** Begin Extracted records **
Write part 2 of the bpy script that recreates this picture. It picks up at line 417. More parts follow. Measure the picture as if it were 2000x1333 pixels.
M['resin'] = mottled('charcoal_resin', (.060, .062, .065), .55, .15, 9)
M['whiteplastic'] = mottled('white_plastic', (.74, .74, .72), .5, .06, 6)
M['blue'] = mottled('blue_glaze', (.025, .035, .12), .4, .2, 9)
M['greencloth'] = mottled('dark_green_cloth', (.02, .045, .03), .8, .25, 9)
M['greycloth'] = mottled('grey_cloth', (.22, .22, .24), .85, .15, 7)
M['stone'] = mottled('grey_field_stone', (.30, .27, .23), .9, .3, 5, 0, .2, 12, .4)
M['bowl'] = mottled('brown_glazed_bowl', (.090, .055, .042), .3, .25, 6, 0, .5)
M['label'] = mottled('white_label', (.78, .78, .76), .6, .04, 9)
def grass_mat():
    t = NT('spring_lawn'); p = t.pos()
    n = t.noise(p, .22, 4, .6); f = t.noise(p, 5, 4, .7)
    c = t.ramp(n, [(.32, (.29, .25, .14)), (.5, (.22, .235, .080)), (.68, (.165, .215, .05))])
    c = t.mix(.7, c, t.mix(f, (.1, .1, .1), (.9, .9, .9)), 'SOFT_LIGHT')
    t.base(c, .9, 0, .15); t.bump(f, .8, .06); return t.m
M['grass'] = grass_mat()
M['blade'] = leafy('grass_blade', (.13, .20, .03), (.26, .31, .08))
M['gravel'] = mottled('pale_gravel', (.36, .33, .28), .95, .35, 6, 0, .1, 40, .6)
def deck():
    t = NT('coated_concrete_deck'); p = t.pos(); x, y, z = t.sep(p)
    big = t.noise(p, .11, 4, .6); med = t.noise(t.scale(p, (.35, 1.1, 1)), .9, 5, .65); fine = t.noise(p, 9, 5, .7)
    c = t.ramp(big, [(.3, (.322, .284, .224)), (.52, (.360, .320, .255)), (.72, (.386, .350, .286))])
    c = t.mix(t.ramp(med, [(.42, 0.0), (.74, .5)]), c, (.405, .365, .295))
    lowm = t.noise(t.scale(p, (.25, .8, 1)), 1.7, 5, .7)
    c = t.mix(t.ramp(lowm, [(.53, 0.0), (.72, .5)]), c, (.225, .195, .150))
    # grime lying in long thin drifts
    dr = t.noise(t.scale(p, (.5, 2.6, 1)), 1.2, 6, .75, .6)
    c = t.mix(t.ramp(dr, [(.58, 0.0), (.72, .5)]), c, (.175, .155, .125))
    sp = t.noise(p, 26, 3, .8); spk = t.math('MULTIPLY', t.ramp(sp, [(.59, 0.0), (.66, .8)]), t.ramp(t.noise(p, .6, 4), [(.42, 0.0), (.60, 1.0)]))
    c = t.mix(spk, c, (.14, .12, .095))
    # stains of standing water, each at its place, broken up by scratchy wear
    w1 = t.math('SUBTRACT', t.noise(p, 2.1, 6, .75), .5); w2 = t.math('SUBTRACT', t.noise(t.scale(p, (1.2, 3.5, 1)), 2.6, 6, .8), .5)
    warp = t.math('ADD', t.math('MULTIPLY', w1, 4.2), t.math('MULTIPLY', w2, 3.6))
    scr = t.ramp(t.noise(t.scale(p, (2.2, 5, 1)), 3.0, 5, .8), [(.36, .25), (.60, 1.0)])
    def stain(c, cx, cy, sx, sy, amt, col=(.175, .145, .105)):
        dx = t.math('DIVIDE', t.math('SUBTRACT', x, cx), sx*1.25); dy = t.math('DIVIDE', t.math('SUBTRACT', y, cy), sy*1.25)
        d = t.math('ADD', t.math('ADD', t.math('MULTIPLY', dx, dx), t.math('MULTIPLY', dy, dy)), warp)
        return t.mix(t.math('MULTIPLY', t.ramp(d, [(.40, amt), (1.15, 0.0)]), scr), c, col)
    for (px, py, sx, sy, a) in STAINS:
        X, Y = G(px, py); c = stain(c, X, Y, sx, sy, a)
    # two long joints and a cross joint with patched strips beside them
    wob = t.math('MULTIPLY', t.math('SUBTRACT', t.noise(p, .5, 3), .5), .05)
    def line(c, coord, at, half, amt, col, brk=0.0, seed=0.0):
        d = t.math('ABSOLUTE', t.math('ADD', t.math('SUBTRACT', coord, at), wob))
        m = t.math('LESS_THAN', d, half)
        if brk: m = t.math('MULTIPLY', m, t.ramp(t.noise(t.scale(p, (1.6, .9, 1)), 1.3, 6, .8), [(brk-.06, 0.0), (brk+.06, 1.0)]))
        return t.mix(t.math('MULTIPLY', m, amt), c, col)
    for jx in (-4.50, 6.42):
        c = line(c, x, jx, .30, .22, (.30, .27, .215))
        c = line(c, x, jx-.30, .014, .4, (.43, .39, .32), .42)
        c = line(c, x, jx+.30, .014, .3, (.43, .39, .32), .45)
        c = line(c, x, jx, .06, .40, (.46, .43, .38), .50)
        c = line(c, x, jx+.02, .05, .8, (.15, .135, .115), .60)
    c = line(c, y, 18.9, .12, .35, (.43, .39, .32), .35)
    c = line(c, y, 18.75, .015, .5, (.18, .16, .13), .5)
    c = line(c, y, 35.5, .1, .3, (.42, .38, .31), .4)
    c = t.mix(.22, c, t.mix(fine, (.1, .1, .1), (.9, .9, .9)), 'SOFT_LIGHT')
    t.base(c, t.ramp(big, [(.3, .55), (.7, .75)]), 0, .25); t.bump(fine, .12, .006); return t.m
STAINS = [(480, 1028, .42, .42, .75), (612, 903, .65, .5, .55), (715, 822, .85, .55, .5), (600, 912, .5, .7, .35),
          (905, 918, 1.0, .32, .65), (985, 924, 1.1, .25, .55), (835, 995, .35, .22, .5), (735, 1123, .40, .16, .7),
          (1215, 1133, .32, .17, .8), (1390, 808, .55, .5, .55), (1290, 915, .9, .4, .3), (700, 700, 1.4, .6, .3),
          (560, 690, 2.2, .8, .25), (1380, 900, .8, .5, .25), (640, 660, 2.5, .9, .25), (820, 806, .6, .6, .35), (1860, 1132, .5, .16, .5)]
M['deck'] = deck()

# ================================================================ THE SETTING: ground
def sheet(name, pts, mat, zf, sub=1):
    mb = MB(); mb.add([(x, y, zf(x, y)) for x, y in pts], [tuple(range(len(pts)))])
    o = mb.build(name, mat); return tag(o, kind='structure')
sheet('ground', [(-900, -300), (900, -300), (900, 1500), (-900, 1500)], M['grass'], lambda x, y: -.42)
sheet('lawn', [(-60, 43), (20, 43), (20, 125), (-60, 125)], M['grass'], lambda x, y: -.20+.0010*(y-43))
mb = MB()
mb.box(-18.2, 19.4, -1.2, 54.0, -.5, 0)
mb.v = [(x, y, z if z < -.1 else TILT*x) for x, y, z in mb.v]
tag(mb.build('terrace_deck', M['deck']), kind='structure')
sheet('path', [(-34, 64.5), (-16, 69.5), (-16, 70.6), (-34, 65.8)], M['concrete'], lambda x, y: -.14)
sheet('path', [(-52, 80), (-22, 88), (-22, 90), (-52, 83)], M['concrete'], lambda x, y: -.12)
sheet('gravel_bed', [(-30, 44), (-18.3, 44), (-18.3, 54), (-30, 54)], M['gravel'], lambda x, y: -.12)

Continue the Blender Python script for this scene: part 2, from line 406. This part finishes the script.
** End Extracted records **
§ Problem to solve: Reproduce the complete data exactly as presented above.

§ Solved exercise:
Write part 2 of the bpy script that recreates this picture. It picks up at line 417. More parts follow. Measure the picture as if it were 2000x1333 pixels.
M['resin'] = mottled('charcoal_resin', (.060, .062, .065), .55, .15, 9)
M['whiteplastic'] = mottled('white_plastic', (.74, .74, .72), .5, .06, 6)
M['blue'] = mottled('blue_glaze', (.025, .035, .12), .4, .2, 9)
M['greencloth'] = mottled('dark_green_cloth', (.02, .045, .03), .8, .25, 9)
M['greycloth'] = mottled('grey_cloth', (.22, .22, .24), .85, .15, 7)
M['stone'] = mottled('grey_field_stone', (.30, .27, .23), .9, .3, 5, 0, .2, 12, .4)
M['bowl'] = mottled('brown_glazed_bowl', (.090, .055, .042), .3, .25, 6, 0, .5)
M['label'] = mottled('white_label', (.78, .78, .76), .6, .04, 9)
def grass_mat():
    t = NT('spring_lawn'); p = t.pos()
    n = t.noise(p, .22, 4, .6); f = t.noise(p, 5, 4, .7)
    c = t.ramp(n, [(.32, (.29, .25, .14)), (.5, (.22, .235, .080)), (.68, (.165, .215, .05))])
    c = t.mix(.7, c, t.mix(f, (.1, .1, .1), (.9, .9, .9)), 'SOFT_LIGHT')
    t.base(c, .9, 0, .15); t.bump(f, .8, .06); return t.m
M['grass'] = grass_mat()
M['blade'] = leafy('grass_blade', (.13, .20, .03), (.26, .31, .08))
M['gravel'] = mottled('pale_gravel', (.36, .33, .28), .95, .35, 6, 0, .1, 40, .6)
def deck():
    t = NT('coated_concrete_deck'); p = t.pos(); x, y, z = t.sep(p)
    big = t.noise(p, .11, 4, .6); med = t.noise(t.scale(p, (.35, 1.1, 1)), .9, 5, .65); fine = t.noise(p, 9, 5, .7)
    c = t.ramp(big, [(.3, (.322, .284, .224)), (.52, (.360, .320, .255)), (.72, (.386, .350, .286))])
    c = t.mix(t.ramp(med, [(.42, 0.0), (.74, .5)]), c, (.405, .365, .295))
    lowm = t.noise(t.scale(p, (.25, .8, 1)), 1.7, 5, .7)
    c = t.mix(t.ramp(lowm, [(.53, 0.0), (.72, .5)]), c, (.225, .195, .150))
    # grime lying in long thin drifts
    dr = t.noise(t.scale(p, (.5, 2.6, 1)), 1.2, 6, .75, .6)
    c = t.mix(t.ramp(dr, [(.58, 0.0), (.72, .5)]), c, (.175, .155, .125))
    sp = t.noise(p, 26, 3, .8); spk = t.math('MULTIPLY', t.ramp(sp, [(.59, 0.0), (.66, .8)]), t.ramp(t.noise(p, .6, 4), [(.42, 0.0), (.60, 1.0)]))
    c = t.mix(spk, c, (.14, .12, .095))
    # stains of standing water, each at its place, broken up by scratchy wear
    w1 = t.math('SUBTRACT', t.noise(p, 2.1, 6, .75), .5); w2 = t.math('SUBTRACT', t.noise(t.scale(p, (1.2, 3.5, 1)), 2.6, 6, .8), .5)
    warp = t.math('ADD', t.math('MULTIPLY', w1, 4.2), t.math('MULTIPLY', w2, 3.6))
    scr = t.ramp(t.noise(t.scale(p, (2.2, 5, 1)), 3.0, 5, .8), [(.36, .25), (.60, 1.0)])
    def stain(c, cx, cy, sx, sy, amt, col=(.175, .145, .105)):
        dx = t.math('DIVIDE', t.math('SUBTRACT', x, cx), sx*1.25); dy = t.math('DIVIDE', t.math('SUBTRACT', y, cy), sy*1.25)
        d = t.math('ADD', t.math('ADD', t.math('MULTIPLY', dx, dx), t.math('MULTIPLY', dy, dy)), warp)
        return t.mix(t.math('MULTIPLY', t.ramp(d, [(.40, amt), (1.15, 0.0)]), scr), c, col)
    for (px, py, sx, sy, a) in STAINS:
        X, Y = G(px, py); c = stain(c, X, Y, sx, sy, a)
    # two long joints and a cross joint with patched strips beside them
    wob = t.math('MULTIPLY', t.math('SUBTRACT', t.noise(p, .5, 3), .5), .05)
    def line(c, coord, at, half, amt, col, brk=0.0, seed=0.0):
        d = t.math('ABSOLUTE', t.math('ADD', t.math('SUBTRACT', coord, at), wob))
        m = t.math('LESS_THAN', d, half)
        if brk: m = t.math('MULTIPLY', m, t.ramp(t.noise(t.scale(p, (1.6, .9, 1)), 1.3, 6, .8), [(brk-.06, 0.0), (brk+.06, 1.0)]))
        return t.mix(t.math('MULTIPLY', m, amt), c, col)
    for jx in (-4.50, 6.42):
        c = line(c, x, jx, .30, .22, (.30, .27, .215))
        c = line(c, x, jx-.30, .014, .4, (.43, .39, .32), .42)
        c = line(c, x, jx+.30, .014, .3, (.43, .39, .32), .45)
        c = line(c, x, jx, .06, .40, (.46, .43, .38), .50)
        c = line(c, x, jx+.02, .05, .8, (.15, .135, .115), .60)
    c = line(c, y, 18.9, .12, .35, (.43, .39, .32), .35)
    c = line(c, y, 18.75, .015, .5, (.18, .16, .13), .5)
    c = line(c, y, 35.5, .1, .3, (.42, .38, .31), .4)
    c = t.mix(.22, c, t.mix(fine, (.1, .1, .1), (.9, .9, .9)), 'SOFT_LIGHT')
    t.base(c, t.ramp(big, [(.3, .55), (.7, .75)]), 0, .25); t.bump(fine, .12, .006); return t.m
STAINS = [(480, 1028, .42, .42, .75), (612, 903, .65, .5, .55), (715, 822, .85, .55, .5), (600, 912, .5, .7, .35),
          (905, 918, 1.0, .32, .65), (985, 924, 1.1, .25, .55), (835, 995, .35, .22, .5), (735, 1123, .40, .16, .7),
          (1215, 1133, .32, .17, .8), (1390, 808, .55, .5, .55), (1290, 915, .9, .4, .3), (700, 700, 1.4, .6, .3),
          (560, 690, 2.2, .8, .25), (1380, 900, .8, .5, .25), (640, 660, 2.5, .9, .25), (820, 806, .6, .6, .35), (1860, 1132, .5, .16, .5)]
M['deck'] = deck()

# ================================================================ THE SETTING: ground
def sheet(name, pts, mat, zf, sub=1):
    mb = MB(); mb.add([(x, y, zf(x, y)) for x, y in pts], [tuple(range(len(pts)))])
    o = mb.build(name, mat); return tag(o, kind='structure')
sheet('ground', [(-900, -300), (900, -300), (900, 1500), (-900, 1500)], M['grass'], lambda x, y: -.42)
sheet('lawn', [(-60, 43), (20, 43), (20, 125), (-60, 125)], M['grass'], lambda x, y: -.20+.0010*(y-43))
mb = MB()
mb.box(-18.2, 19.4, -1.2, 54.0, -.5, 0)
mb.v = [(x, y, z if z < -.1 else TILT*x) for x, y, z in mb.v]
tag(mb.build('terrace_deck', M['deck']), kind='structure')
sheet('path', [(-34, 64.5), (-16, 69.5), (-16, 70.6), (-34, 65.8)], M['concrete'], lambda x, y: -.14)
sheet('path', [(-52, 80), (-22, 88), (-22, 90), (-52, 83)], M['concrete'], lambda x, y: -.12)
sheet('gravel_bed', [(-30, 44), (-18.3, 44), (-18.3, 54), (-30, 54)], M['gravel'], lambda x, y: -.12)

Continue the Blender Python script for this scene: part 2, from line 406. This part finishes the script.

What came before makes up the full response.